There was a fantastic moment in the Prado that continues to stay with me. The current Tintoretto show goes down the main concourse of the museum. All along the way there are doorways to the main collection that are roped off, but still open. It provides you the chance to compare and contrast. My favorite sight occurred about halfway through. There is a chance to compare a fantastic Last Supper from 1563-64 by Tintoretto with Velazquez’s Baroque masterpiece Las Meninas.
Tintoretto’s unfolds like a movie, different times, different camera angles and different light sources all play out across the canvas. There are moments of exquisitely convincing realism – a chair has fallen and pushes into our space – a figure in the foreground pushes across the table top – other figures reach in out of the action causing the space and drama going on at the table to swirl and flow – to the side he has painted a stunning trump l’oeil of a book and clothing thrown over a low chair – it humanizes the un-reality of god having dinner. T paints these props from hard angles and manages to make the scene feel as if it actually works in the same space – though they never exist together. The far background feels like an after thought – thrown in like the kitchen sink - suddenly the painting studio opens into the flat abstract space of an allegorical Venetian backdrop. It is the play of these spaces - both natural and abstract - that makes the painting swirl.

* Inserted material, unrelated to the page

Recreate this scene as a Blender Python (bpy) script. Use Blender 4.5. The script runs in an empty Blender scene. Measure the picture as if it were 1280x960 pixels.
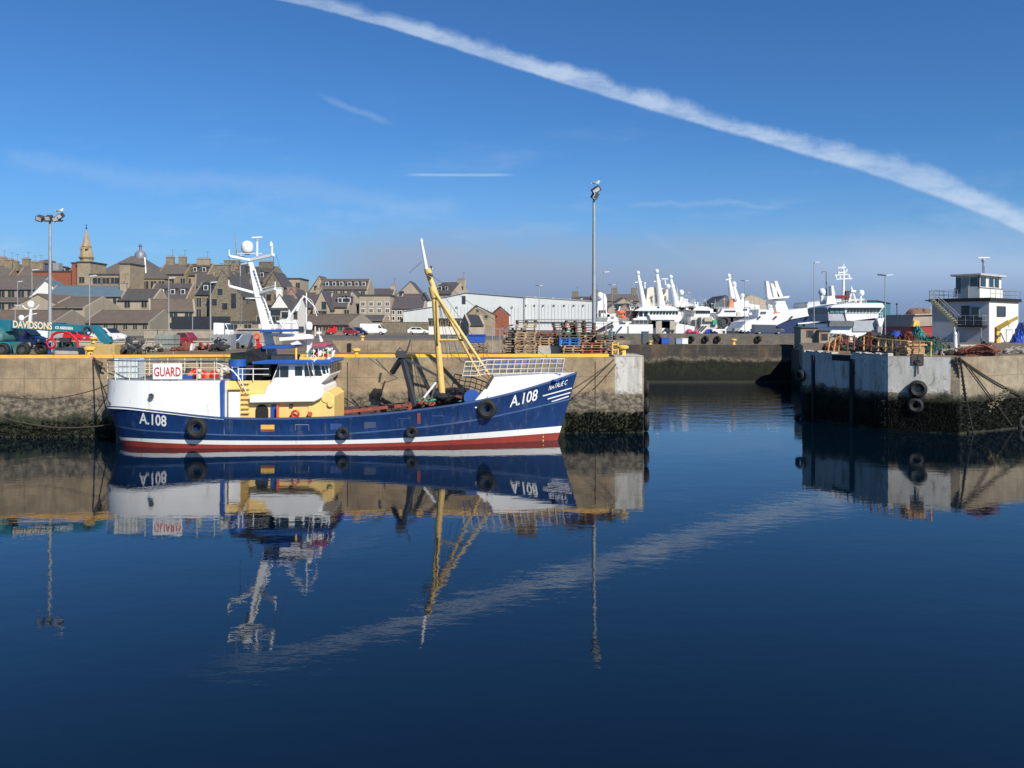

Velazquez’s painting shows that the lens has completely won. It is a captured moment in time, but composed like a director might – you can practically see the tape on the floor. Rather than a convergence of times it is all at once, one symbolic moment captured in a flash. This painting unfolds front to back. The very first figure is a dog trying to sleep as a small boy is nudging his back – the painting unfolds upwards and backwards from there – princess, court, canvas, painter, mirror and door. In the further background is a figure lit in the doorway and casting us back to the front. Unlike T’s flat abstraction behind the scene – Velzaquez’s distant figure casts us back into the scene. I’ll forego further analysis and refer you to Foucault’s famous tract. The painting is vertical – done in the altarpiece fashion – a link to the history of church painting and a further link to Caravaggio and his reformation of painting.
Both paintings involve the viewer in the depictions, but they do it differently. Tintoretto includes us as the audience – he has opened the stage to our viewing existence - he acknowledges our involvement. It's space is compellingly un-real, but alive with our presence. Velazquez makes us a part of the actual painting – we are involved like we are standing there in the room - we are between the painter and the royal personages behind us. It is the difference of the lens. Painting has become more about capturing the day-to-day experience, the studio and the insinuation of the painter himself. Drama has become located in the everyday existence of the life of the painter – something Tintoretto was doing for painting 100 years before. Additiionally the looseness of the paint handling by both of these artists is also telling. I like to think that the painterly line of it is Tintoretto-Caravaggio-Velazquez, loose-tight-loose. Velazquez finds the power of Caravaggio’s lens and combines it with Tintoretto’s painterly practice. It is an affirmation of the power of expression and a reworking of Venetian visual primacy.
What a great experience - for any painter - to have the opportunity to see and compare these great paintings! Both of these painters were pushing the boundaries of their practice, coming to terms with their own times and opening doors for those that followed. Here I am a few centuries later getting a chance to see, understand and use their insights. I am very lucky indeed!